“BOY” HAS
WISTFUL WISDOM
We are
born alone and we die alone, and then there is adolescence. “Boy,” now playing
at the Loft Cinema, 3233 E. Speedway Blvd., explores this early teen time, when
everyone is unknowingly influenced by unseen forces out there in the world.
A
stranger speaks roughly in some public place when the kid is alone. Another
stranger is more kindly and understanding. These are just ordinary moments
competing for attention.
They
don’t register in the youngster’s immediate memory bank, but to the growing
child they become telltale signs of what the adult world is really like. Over
time these unadulterated experiences accumulate, changing the questioning
youngster into the bitter teen, and no one knows exactly how such an
unfortunate thing could have happened.
“Boy,”
from New Zealand entertainer, writer and director Taika Waititi, implies a lot
of these behavioral developments in its surface tale of a 10-year-old boy from
a broken home. A lot of the incidents are humorously embarrassing as Boy (James
Rolleston with a radiant smile) makes his way through the rough-and-tumble
rural manners of 1984 on a rundown farm outside a village near the Bay of
Plenty.
Boy is
the oldest in a parentless family of six, growing up without any idea what he
is supposed to be growing up to be. Boy’s mother died during the birth of a
sibling. Boy’s father (unknown to Boy) has been in prison the past several
years.
Boy’s
father is Alamein (Waititi), who shows up at this ramshackle farm just as the
family’s grandmother must motor off for a week to attend a distant funeral.

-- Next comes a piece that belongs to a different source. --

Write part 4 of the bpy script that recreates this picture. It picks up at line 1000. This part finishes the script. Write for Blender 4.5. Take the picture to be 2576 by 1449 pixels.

Obliquely we learn Alamein has buried quite a large sum of money several years
earlier in a grassy field near the house. But he has no idea where, so the kids
must help him keep digging holes.
The
casually paced plot strings together this search along with sequences of Boy
with his school pals trying to solve the mystery of girls; Alamein with his two
clueless mates more interested in staying stoned; Alamein with Boy, who blindly
adores his dad even though we can clearly see the man is totally undeserving of
such total loyalty.
Waititi
the writer isn’t interested in happy endings or morally uplifting lessons about
life. What we get, instead, is gritty humor that reminds us how every day has
the potential to become a life-changing opportunity. And every day also can
bring fresh chances that we simply never see.